1. Man in the Mind of God
In the beginning when the earth was dark and void, God had a plan. His plan was to create man, but first He had to prepare a place for man to live. God spoke and said, "Let there be light." This light, which is distinct from that radiated later from the sun, dispersed the darkness that enshrouded the deep (Gen. 1:2). Everything God made in the visible world that which is above (heaven), and that which is below (earth) is centered around man and is viewed from his angle. The earth is that part of the terrestrial surface which was to be the abode of man and the scene of his activity.
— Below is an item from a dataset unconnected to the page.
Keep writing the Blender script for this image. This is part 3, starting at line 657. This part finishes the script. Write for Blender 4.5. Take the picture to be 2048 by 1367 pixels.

God designed man to be different than the rest of the animals. God had in His mind to make man from the earth, which He called Adam, which is derived from "adamah", "earth", to signify that man is earth-born. He was to be in God's image and after His likeness. God intended to create man to be immortal and make him an image of His eternity. Man was to have moral freedom and will as his Creator. He will be capable of knowing and loving God, of holding spiritual communion with Him and man alone can guide his own actions in accordance with reason. Because man is endowed with reason, he can subdue his impulses in the service of moral and religious ideals, and is born to bear rule over nature (Psalm 8). God wanted man to build and rear a family (Gen. 1:28).
God's precept given to man:
"Be fruitful, multiply, replenish the earth, subdue it, have dominion over fish, fowl, and every living thing that moves upon the earth." (Gen. 28)
Be fruitful - God wanted man to be productive. Everything that God created, including man, is expected to help bring forth seed of its kind (Gen. 1:11).
Subdue it - Man was to gain dominion over the physical and the animal creation.
Man as a religious being - "Be ye holy for I am holy." God wanted man to be holy, because He is holy. (Lev. 20:26)
God designed man, before the world began, to be conformed to the image of His son Jesus Christ (Rom. 8:29). Christianity is a fact in the world. It had an origin, development and history; but, before it became a fact, development and history, it was first in the mind of God. God had mapped out the world from the beginning to end, step-by-step, in His mind before He started to create the world (Job 38:4-11). Christianity is a founded religion in the sense that it goes back in history to the life and work of its founder, God, and cannot be divorced from Him because God put a part of Himself in man. Even if man does not come to God, there is a part in him that can know God, that is, if he chooses to know Him (Rom. 1:19).
Before man was made, God wanted man to be made for himself. He must long for God. All things would speak to him of a higher power. God put this constitution in the soul of man, that he can reveal himself in higher ways than nature itself is capable of. The soul is to reach out after God (Rom. 1:19). Man's most sacred privilege is freedom of will, the ability to obey or to disobey his maker. This was a test in the Garden of Eden when God commanded the man saying, "Of every tree of the garden thou mayest freely eat; but of the tree of the knowledge of good and evil, thou shalt not eat of it; for in the day that thou eatest thereof, thou shalt surely die (Gen. 2:16-17)." This sharp limitation of self-gratification was to test the use he would make of his freedom and this limitation begins the moral discipline of man. Unlike the beast, man was to have a spiritual life which demands the subordination of man's desires to the law of God. The will of God revealed in His law is the one eternal and unfailing guide as to what constitutes good and evil, not man's instincts or even his reason, which, in the hour of temptation, often calls light darkness and darkness light. God intended that man be created as a deathless being. A simpler explanation is that in view of all the circumstances of the temptation, the all merciful God mercifully modified the penalty, and they did not die on the day of their sin. Some may say that man died spiritually; the author believes that God, in the beginning, intended for man to live as an immortal being for eternity. God planted a garden eastward, in Eden, and there He put the man whom He had formed and there were many trees in the garden, which were good for food, even the tree of life, the fruit of which prolongs life or renders immortality (Gen. 2:9).